-- START Supplied material --

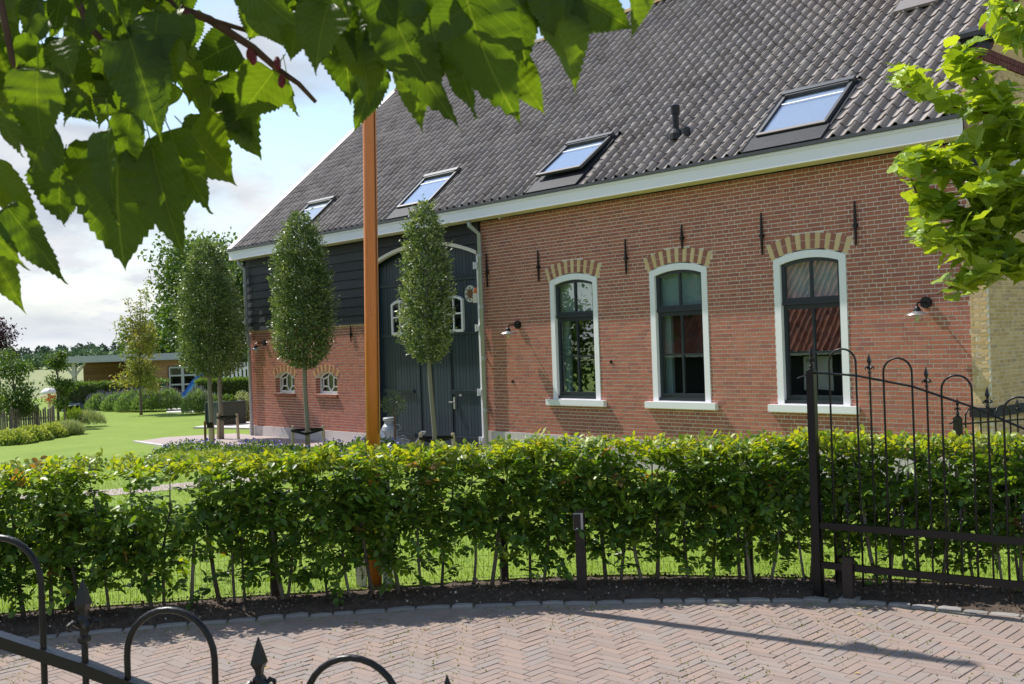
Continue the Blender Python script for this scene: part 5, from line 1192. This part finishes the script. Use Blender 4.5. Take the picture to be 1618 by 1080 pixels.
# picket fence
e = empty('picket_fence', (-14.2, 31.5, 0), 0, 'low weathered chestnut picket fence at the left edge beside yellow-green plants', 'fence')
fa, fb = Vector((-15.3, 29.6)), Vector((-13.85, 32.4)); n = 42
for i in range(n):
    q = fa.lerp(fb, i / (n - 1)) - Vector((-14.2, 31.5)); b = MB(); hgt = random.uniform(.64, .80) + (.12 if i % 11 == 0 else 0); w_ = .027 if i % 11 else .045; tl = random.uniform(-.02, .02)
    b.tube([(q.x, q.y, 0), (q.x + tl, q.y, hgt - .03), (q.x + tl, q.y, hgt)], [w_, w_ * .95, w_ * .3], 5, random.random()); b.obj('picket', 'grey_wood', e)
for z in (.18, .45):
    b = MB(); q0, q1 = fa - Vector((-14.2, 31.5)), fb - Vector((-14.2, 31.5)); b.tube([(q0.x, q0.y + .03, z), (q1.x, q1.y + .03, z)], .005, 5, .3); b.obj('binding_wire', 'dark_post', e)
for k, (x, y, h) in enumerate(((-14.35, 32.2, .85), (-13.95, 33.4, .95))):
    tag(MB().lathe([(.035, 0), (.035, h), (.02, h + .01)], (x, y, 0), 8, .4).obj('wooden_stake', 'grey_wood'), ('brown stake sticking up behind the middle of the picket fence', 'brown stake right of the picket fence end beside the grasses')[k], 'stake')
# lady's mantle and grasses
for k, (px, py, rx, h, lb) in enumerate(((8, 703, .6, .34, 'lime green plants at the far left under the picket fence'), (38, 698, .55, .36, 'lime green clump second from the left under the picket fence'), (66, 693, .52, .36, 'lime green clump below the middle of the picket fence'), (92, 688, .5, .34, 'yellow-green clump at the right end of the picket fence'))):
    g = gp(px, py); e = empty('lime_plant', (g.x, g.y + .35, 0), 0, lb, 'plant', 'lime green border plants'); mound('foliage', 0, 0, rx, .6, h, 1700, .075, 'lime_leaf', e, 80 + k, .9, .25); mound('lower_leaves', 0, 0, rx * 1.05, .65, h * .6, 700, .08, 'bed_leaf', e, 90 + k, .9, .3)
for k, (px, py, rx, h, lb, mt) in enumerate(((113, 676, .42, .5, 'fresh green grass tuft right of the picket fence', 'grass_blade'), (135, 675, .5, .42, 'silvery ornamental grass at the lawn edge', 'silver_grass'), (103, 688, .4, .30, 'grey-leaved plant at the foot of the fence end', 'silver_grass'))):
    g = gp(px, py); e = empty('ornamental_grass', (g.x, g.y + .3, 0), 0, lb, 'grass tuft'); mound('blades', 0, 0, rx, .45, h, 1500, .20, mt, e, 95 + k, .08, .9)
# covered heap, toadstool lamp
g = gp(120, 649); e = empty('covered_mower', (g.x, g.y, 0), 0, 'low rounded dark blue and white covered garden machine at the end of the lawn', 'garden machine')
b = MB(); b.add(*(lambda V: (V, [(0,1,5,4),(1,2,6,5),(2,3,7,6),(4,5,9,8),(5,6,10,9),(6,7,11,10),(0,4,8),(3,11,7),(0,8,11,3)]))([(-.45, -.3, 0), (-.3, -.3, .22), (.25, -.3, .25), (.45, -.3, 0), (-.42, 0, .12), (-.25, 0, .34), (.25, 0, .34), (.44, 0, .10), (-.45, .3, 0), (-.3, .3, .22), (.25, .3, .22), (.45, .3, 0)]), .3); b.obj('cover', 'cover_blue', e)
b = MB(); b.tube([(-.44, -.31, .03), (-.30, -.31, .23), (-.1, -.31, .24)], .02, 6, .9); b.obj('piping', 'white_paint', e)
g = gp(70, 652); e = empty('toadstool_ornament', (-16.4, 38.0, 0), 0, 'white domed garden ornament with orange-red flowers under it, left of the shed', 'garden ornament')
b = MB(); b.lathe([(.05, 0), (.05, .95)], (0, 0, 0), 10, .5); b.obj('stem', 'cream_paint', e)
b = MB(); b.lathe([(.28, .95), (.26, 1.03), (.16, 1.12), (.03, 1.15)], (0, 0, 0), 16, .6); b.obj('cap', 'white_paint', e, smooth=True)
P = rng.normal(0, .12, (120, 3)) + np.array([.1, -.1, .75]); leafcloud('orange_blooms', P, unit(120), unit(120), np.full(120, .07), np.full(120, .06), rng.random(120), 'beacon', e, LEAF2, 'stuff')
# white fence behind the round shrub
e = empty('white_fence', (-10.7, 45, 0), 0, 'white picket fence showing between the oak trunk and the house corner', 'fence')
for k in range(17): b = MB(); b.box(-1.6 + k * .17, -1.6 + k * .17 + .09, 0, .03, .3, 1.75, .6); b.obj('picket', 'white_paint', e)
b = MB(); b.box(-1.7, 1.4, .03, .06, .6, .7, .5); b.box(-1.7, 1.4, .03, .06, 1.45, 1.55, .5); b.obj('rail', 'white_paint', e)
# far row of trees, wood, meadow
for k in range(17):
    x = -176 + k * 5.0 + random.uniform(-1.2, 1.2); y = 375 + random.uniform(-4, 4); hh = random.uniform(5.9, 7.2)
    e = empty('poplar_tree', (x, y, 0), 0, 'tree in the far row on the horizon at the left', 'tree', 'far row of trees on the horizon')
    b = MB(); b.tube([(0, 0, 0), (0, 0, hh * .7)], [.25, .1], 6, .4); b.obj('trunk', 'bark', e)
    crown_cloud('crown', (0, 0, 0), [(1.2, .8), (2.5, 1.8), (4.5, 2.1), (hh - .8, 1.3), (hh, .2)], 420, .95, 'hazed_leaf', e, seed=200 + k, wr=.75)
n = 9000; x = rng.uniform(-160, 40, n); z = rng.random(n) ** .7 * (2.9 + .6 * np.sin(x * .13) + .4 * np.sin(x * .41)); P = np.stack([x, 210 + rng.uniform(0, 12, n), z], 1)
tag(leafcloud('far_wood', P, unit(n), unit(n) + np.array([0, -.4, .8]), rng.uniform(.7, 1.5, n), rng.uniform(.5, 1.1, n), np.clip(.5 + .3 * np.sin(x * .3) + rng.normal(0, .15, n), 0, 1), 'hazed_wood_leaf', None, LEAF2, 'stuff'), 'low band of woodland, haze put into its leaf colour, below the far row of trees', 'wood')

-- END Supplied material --
-- START Supplied material --

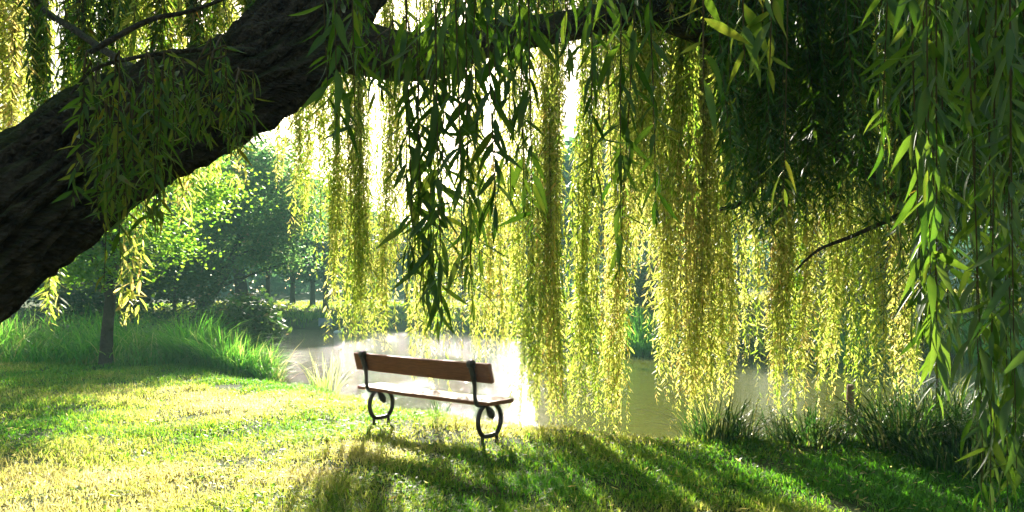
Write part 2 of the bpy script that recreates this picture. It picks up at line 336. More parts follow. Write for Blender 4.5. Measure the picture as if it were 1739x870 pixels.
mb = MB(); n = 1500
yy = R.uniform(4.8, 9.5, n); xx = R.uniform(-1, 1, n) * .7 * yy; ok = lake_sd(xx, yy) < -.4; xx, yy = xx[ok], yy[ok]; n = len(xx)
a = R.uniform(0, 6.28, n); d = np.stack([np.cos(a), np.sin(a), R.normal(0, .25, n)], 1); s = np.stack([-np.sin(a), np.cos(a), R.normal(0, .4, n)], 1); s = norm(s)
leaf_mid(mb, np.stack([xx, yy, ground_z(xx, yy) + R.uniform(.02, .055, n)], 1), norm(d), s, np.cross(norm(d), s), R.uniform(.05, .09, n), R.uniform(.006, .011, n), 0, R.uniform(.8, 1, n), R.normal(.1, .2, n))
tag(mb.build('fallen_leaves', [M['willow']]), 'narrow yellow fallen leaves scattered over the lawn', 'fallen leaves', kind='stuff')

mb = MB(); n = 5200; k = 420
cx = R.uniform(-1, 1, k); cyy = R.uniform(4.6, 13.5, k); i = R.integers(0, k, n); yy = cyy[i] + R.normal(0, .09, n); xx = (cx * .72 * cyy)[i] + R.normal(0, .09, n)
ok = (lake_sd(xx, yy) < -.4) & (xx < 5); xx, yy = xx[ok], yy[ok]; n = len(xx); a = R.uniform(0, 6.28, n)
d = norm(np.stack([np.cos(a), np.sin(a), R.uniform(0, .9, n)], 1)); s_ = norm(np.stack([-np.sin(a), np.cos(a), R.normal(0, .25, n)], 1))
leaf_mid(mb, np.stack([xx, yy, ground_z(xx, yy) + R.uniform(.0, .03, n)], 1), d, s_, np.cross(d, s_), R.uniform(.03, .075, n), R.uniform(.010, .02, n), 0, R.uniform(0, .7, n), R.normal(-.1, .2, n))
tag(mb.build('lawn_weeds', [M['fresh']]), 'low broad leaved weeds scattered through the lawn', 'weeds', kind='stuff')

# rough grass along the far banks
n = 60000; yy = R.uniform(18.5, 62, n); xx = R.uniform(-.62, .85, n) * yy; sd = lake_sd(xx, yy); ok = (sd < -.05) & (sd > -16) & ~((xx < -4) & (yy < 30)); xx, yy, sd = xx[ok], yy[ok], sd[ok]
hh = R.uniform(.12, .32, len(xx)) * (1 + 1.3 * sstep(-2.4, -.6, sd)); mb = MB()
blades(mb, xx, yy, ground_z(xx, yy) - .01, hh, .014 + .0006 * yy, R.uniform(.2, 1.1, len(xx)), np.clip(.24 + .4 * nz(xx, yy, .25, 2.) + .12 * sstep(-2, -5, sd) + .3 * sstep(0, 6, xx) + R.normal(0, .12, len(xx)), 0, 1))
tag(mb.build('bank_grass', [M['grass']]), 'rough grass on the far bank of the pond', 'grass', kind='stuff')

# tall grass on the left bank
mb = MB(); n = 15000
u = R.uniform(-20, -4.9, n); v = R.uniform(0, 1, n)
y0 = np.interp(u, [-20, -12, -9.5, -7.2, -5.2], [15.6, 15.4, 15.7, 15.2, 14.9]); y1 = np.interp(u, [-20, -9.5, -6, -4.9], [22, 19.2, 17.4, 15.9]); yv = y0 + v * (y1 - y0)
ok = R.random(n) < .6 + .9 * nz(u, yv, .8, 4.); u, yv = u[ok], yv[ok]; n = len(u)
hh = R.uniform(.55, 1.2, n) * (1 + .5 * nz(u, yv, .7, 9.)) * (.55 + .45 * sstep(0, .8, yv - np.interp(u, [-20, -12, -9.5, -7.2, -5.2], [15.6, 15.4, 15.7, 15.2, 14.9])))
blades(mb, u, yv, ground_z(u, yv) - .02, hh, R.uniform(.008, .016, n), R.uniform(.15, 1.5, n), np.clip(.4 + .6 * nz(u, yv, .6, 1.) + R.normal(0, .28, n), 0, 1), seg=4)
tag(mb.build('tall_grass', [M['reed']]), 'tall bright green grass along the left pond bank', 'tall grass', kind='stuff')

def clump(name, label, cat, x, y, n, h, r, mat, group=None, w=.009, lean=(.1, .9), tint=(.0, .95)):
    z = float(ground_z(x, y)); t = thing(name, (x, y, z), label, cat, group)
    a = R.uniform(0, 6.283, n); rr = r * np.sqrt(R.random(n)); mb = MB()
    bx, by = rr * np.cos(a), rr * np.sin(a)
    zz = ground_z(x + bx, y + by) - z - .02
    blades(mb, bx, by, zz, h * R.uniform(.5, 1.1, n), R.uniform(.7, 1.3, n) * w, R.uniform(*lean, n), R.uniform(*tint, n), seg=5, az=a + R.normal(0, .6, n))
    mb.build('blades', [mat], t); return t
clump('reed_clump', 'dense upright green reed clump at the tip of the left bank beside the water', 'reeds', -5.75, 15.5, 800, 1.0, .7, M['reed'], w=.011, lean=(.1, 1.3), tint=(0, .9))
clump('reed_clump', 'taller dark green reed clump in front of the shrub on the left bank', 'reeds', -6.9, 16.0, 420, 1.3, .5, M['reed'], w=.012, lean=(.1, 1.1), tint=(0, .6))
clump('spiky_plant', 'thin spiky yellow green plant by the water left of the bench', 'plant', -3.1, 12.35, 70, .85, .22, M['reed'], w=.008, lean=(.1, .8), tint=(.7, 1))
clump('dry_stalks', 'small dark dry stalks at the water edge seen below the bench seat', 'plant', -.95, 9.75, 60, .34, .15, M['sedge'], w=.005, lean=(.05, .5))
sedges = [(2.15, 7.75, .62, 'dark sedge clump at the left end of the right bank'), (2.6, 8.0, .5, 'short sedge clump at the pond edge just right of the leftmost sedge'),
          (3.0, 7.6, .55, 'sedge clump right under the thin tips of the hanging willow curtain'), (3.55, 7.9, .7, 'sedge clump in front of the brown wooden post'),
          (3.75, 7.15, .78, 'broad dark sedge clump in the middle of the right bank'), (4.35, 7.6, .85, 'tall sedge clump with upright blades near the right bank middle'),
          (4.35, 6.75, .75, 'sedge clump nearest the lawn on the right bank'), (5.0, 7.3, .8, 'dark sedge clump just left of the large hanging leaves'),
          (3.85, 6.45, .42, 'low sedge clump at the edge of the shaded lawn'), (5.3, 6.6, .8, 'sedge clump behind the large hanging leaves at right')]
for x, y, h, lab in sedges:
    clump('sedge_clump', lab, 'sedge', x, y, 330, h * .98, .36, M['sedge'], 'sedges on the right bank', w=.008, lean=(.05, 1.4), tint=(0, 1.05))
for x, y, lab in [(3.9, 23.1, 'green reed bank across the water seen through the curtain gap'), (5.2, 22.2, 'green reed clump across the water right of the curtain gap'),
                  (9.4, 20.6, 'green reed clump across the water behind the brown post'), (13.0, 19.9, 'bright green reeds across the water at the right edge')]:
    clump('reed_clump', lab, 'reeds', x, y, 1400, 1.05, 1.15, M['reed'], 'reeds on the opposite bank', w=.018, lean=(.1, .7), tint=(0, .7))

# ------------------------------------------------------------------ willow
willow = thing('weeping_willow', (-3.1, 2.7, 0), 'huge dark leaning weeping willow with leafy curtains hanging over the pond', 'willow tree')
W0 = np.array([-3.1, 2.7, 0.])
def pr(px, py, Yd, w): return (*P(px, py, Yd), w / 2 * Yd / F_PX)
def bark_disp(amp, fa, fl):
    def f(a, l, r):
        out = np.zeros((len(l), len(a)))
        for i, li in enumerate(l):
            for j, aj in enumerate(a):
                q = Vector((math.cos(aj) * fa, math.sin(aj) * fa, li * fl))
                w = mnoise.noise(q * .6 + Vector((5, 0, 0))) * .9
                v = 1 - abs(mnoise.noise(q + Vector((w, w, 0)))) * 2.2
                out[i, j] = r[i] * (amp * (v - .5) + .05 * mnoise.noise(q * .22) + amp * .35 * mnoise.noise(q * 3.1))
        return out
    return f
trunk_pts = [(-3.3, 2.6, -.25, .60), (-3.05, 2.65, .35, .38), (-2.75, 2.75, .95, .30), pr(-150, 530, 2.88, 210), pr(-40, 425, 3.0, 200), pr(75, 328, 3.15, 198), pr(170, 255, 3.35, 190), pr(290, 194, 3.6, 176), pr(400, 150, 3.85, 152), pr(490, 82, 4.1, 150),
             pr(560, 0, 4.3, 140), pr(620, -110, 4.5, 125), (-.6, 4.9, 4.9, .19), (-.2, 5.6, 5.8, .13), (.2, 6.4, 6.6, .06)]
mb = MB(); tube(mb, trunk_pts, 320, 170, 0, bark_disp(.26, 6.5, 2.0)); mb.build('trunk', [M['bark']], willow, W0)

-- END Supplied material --
-- START Supplied material --

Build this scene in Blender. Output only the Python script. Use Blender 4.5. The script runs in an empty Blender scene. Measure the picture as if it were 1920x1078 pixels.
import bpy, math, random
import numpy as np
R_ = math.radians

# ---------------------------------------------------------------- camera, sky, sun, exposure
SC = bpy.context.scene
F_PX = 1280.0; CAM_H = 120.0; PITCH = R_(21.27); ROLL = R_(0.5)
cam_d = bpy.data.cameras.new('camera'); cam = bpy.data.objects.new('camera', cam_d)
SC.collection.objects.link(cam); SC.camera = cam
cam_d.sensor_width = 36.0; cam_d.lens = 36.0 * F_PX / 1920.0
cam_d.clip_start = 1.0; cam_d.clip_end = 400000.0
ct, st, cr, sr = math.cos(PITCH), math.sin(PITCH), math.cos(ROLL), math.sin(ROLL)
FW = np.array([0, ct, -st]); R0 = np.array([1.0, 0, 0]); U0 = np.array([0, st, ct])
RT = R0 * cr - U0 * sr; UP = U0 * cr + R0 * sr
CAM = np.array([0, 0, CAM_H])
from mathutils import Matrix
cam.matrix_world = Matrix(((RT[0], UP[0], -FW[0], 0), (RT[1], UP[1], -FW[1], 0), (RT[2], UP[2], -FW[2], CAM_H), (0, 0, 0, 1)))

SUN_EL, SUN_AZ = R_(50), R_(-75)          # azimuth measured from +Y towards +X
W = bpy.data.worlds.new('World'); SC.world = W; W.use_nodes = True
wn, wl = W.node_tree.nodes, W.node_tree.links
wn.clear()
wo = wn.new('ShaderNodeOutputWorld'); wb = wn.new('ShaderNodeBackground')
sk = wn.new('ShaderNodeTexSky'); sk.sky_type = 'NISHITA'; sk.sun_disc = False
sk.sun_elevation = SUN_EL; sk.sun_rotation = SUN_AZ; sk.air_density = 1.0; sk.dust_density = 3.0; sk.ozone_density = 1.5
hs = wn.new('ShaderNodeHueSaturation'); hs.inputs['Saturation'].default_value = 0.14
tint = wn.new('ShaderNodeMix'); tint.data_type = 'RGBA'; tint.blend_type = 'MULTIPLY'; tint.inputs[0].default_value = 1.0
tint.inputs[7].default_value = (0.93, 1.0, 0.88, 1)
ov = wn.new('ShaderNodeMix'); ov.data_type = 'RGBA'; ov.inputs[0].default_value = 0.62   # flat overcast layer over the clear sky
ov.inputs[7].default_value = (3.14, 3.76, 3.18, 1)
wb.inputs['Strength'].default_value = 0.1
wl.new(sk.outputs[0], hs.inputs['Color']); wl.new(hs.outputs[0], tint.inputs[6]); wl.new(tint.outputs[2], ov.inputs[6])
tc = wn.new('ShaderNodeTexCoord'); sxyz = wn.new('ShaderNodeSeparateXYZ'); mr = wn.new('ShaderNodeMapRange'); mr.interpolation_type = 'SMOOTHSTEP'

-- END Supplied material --

§ **Direction**:
Retype only what lies between the line bearing "Build this scene" and the line bearing "CAM_H), (0, 0, 0, 1)))", keeping both of those lines.

§ **Full output**:
Build this scene in Blender. Output only the Python script. Use Blender 4.5. The script runs in an empty Blender scene. Measure the picture as if it were 1920x1078 pixels.
import bpy, math, random
import numpy as np
R_ = math.radians

# ---------------------------------------------------------------- camera, sky, sun, exposure
SC = bpy.context.scene
F_PX = 1280.0; CAM_H = 120.0; PITCH = R_(21.27); ROLL = R_(0.5)
cam_d = bpy.data.cameras.new('camera'); cam = bpy.data.objects.new('camera', cam_d)
SC.collection.objects.link(cam); SC.camera = cam
cam_d.sensor_width = 36.0; cam_d.lens = 36.0 * F_PX / 1920.0
cam_d.clip_start = 1.0; cam_d.clip_end = 400000.0
ct, st, cr, sr = math.cos(PITCH), math.sin(PITCH), math.cos(ROLL), math.sin(ROLL)
FW = np.array([0, ct, -st]); R0 = np.array([1.0, 0, 0]); U0 = np.array([0, st, ct])
RT = R0 * cr - U0 * sr; UP = U0 * cr + R0 * sr
CAM = np.array([0, 0, CAM_H])
from mathutils import Matrix
cam.matrix_world = Matrix(((RT[0], UP[0], -FW[0], 0), (RT[1], UP[1], -FW[1], 0), (RT[2], UP[2], -FW[2], CAM_H), (0, 0, 0, 1)))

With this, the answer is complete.